• WRITTEN PROBLEM: Begin with the line containing "were 2500x1667 pixels." and end with the line containing "R = math.radians"; set down that block verbatim and nothing else.

-- begin TASK INPUTS --

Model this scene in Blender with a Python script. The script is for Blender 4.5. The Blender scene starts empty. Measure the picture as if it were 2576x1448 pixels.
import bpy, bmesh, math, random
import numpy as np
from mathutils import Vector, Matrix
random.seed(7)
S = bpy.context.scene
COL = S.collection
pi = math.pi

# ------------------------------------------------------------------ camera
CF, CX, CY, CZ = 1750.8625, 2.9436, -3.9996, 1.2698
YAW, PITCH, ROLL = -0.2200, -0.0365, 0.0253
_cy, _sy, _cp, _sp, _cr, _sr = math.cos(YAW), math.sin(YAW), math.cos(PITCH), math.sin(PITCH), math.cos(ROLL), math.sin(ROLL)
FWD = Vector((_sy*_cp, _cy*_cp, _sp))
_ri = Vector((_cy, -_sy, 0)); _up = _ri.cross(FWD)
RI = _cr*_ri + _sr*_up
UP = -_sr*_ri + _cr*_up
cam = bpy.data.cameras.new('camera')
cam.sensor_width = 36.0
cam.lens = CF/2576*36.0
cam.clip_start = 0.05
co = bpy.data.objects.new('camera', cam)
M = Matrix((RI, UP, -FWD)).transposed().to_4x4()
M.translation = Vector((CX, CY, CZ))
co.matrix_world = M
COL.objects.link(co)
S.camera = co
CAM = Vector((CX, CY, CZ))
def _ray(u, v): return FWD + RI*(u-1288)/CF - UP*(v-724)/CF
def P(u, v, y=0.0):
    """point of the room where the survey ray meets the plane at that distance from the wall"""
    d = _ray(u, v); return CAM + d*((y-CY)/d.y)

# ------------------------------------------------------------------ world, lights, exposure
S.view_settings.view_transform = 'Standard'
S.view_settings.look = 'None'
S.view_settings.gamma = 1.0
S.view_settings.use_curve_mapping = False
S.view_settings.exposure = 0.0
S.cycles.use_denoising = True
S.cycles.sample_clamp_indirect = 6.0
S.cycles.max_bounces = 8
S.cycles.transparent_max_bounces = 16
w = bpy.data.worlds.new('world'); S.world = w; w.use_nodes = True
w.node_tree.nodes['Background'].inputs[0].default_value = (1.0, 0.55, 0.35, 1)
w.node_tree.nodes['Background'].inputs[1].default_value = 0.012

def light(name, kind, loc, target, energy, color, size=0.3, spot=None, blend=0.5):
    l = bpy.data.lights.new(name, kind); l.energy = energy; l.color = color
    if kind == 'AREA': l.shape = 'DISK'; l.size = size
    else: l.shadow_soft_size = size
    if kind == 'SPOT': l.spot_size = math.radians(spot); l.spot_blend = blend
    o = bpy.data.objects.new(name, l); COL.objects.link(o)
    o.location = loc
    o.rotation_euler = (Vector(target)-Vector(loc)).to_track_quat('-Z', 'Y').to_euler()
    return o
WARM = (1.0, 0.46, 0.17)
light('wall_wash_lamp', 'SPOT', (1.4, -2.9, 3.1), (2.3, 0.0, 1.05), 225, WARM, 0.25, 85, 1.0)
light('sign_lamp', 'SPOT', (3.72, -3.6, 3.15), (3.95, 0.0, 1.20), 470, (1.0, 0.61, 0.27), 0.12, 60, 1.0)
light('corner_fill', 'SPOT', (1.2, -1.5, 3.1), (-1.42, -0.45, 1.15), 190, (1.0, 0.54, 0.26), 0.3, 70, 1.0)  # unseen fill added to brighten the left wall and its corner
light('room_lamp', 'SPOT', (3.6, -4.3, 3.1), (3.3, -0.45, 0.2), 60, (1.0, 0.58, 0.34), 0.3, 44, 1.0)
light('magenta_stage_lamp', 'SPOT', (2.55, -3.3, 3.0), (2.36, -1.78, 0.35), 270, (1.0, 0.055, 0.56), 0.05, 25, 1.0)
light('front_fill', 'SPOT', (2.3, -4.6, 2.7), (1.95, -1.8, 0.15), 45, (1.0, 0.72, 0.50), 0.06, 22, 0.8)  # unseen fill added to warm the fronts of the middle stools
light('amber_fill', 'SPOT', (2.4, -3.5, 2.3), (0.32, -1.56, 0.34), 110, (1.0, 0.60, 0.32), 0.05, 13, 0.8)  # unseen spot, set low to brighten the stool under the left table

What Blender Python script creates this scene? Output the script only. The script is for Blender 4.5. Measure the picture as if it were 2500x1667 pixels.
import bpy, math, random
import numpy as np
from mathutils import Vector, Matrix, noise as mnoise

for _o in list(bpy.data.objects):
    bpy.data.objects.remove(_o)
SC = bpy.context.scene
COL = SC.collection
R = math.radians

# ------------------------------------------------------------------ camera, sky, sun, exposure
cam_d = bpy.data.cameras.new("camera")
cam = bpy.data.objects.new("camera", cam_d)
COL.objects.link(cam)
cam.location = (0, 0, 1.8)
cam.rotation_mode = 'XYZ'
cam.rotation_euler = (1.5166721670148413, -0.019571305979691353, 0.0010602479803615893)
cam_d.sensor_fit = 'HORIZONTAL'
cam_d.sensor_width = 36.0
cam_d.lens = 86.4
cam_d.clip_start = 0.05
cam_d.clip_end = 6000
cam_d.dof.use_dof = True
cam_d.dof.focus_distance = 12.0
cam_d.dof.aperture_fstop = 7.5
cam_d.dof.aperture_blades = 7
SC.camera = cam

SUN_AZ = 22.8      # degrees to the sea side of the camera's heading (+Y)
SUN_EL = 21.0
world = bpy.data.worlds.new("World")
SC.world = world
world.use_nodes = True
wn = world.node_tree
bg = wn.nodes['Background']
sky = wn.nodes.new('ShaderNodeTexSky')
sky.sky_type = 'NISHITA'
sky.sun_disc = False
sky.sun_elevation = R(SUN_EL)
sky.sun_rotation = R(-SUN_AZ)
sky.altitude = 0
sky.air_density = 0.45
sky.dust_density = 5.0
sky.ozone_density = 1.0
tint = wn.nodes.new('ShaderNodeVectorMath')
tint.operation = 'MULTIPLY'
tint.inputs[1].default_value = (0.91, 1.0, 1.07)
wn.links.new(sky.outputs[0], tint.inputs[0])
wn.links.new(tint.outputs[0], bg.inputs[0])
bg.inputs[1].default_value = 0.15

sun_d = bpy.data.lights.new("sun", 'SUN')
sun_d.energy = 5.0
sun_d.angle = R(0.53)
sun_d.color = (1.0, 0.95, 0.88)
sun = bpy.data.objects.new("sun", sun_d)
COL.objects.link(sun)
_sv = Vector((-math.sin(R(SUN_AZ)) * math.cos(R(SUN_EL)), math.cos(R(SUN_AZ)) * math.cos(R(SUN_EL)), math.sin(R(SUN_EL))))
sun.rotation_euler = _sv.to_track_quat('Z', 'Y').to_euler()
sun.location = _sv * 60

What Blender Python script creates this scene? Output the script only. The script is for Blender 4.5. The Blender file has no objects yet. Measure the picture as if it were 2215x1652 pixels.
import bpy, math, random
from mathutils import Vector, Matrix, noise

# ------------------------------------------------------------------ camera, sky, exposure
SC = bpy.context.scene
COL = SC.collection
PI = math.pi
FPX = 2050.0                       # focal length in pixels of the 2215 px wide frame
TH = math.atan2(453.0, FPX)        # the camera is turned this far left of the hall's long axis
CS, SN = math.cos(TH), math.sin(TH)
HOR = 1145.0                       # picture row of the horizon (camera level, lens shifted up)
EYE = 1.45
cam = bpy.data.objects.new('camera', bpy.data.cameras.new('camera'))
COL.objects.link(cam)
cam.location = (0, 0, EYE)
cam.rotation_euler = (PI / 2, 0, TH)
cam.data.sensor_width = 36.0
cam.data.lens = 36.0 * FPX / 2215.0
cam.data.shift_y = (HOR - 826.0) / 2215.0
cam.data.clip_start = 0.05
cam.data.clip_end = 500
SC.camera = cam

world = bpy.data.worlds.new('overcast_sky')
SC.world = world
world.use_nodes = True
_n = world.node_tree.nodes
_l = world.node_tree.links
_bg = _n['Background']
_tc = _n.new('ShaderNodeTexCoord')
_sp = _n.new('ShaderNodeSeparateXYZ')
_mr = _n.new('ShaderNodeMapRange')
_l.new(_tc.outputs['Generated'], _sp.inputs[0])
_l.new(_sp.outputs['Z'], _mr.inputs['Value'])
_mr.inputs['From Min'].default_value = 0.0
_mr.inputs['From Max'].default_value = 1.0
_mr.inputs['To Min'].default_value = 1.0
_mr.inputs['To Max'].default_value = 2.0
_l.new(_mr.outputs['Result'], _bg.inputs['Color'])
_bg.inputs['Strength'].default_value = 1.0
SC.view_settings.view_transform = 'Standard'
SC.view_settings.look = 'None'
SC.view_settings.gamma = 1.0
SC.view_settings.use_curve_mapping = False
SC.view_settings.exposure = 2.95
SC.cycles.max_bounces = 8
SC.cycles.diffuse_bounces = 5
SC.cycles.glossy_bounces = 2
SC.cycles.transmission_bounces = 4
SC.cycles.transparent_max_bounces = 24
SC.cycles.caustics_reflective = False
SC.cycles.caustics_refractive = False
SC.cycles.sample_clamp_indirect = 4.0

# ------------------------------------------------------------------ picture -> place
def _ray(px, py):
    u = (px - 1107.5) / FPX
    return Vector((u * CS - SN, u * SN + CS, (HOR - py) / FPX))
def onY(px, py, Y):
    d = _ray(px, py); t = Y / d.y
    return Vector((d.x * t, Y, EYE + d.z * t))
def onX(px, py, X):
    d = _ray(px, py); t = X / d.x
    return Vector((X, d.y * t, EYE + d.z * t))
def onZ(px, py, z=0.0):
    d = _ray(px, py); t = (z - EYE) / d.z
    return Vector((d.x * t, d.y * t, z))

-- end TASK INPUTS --

• OUTPUT BELOW:
What Blender Python script creates this scene? Output the script only. The script is for Blender 4.5. Measure the picture as if it were 2500x1667 pixels.
import bpy, math, random
import numpy as np
from mathutils import Vector, Matrix, noise as mnoise

for _o in list(bpy.data.objects):
    bpy.data.objects.remove(_o)
SC = bpy.context.scene
COL = SC.collection
R = math.radians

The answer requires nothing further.